Underlining the importance of plants to biodiversity, Tim Knight of Fauna & Flora International writes about Five amazing plants and the endangered animals that depend on them. Pandas aren’t the only ones that eat bamboo, gorillas depend on it also. Gibbons dine on the evocatively named strangler fig, which starts life high in the treetops, when a bird that has fed on fig fruit elsewhere deposits poo containing undigested seeds. Mangroves, which serve to protect coastal areas from storm surges and erosion, are also important habitat and food sources for a variety of endangered species, including the pendulous-nosed proboscis monkey, one of Darwin’s famous Galápagos finches, and the Utila spiny-tailed iguana, named after the single Honduran island where it is found.

Small spaces can make a big difference to wildlife, new study suggests
Gardeners should take heart that they too can make a difference. Scientists from Lancaster University in the U.K., as well as Michigan and Washington State Universities in the U.S., conducted a study looking at the effectiveness of smaller wildflower planting and pollinator habitat creation. The results from the field study plots show that the beneficial effects of small patches are only found where there are multiple pollinator-friendly plots relatively closer together. The benefits were significantly reduced when there are fewer small plots spread out within large landscapes, such as big areas of farmland larger than 15 hectares. This research is supported by similar studies of little patches of pollinator-friendly plots within city environments, which have also shown to add up across a cityscape to be a huge natural resource for wild bees. The results were published by the journal Agriculture Ecosystems & Environment.

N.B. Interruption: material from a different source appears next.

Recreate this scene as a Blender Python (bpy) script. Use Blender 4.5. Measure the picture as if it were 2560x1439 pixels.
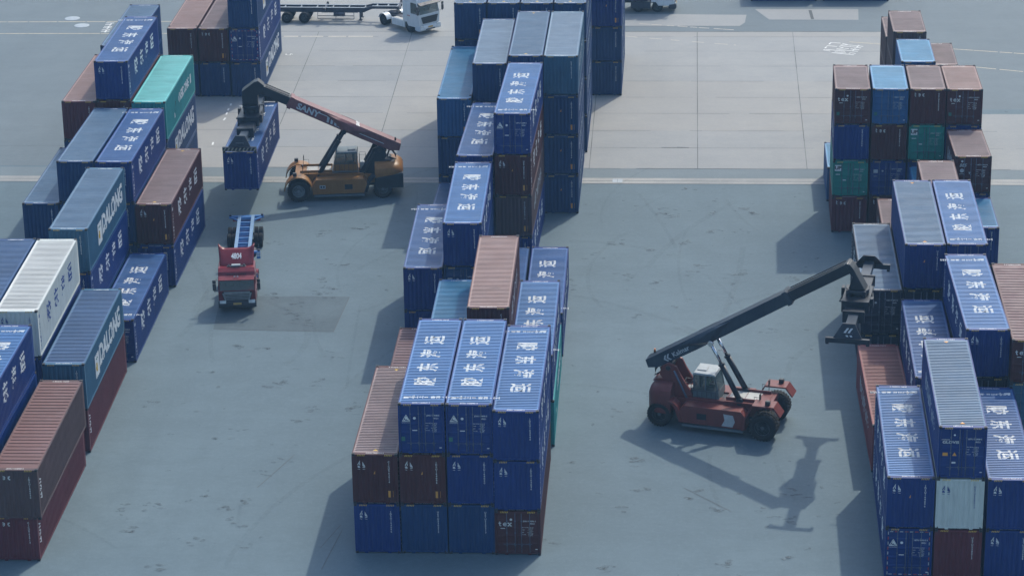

Garden writer Lorraine Johnson, pictured above, used the outcome of COP15 to highlight how municipal bylaws can be weaponized against habitat and biodiversity in this editorial in the Toronto Star. While negotiators were meeting at the UN biodiversity conference, a resident of an Ontario city was negotiating with municipal officials to protect biodiversity in her front yard. Endangered monarch butterflies nourished by the milkweed in this naturalized garden were on their journey to Mexico. Bees were nesting in the stalks of goldenrods and asters that bylaw officials labelled “unkempt weeds.” These two negotiations — one global, one local — couldn’t be more different, but their implications for the future of biodiversity share a crucial similarity: human tenure on this planet rests on our ability to reconcile with nature, and the policies we construct, whether global agreements or local bylaws, will either facilitate our success in protecting biodiversity or create barriers that limit our chances. She notes that nature is inherently messy. Municipal grass and weeds bylaws are rife with vague language and they’re subjectively interpreted by enforcement officers in response to neighbours upset by landscapes that looks “different” or “unmanaged.”
Advice to residents seeking to garden on the “hell strips” that border their gardens is to speak to neighbours and landlords first. Here in Ottawa, the city is currently reviewing bylaws regarding the planting of rights of way, such as these hell-strips. The objective is to permit residents who would like to plant something other than turf and create habitat for native plants and insects.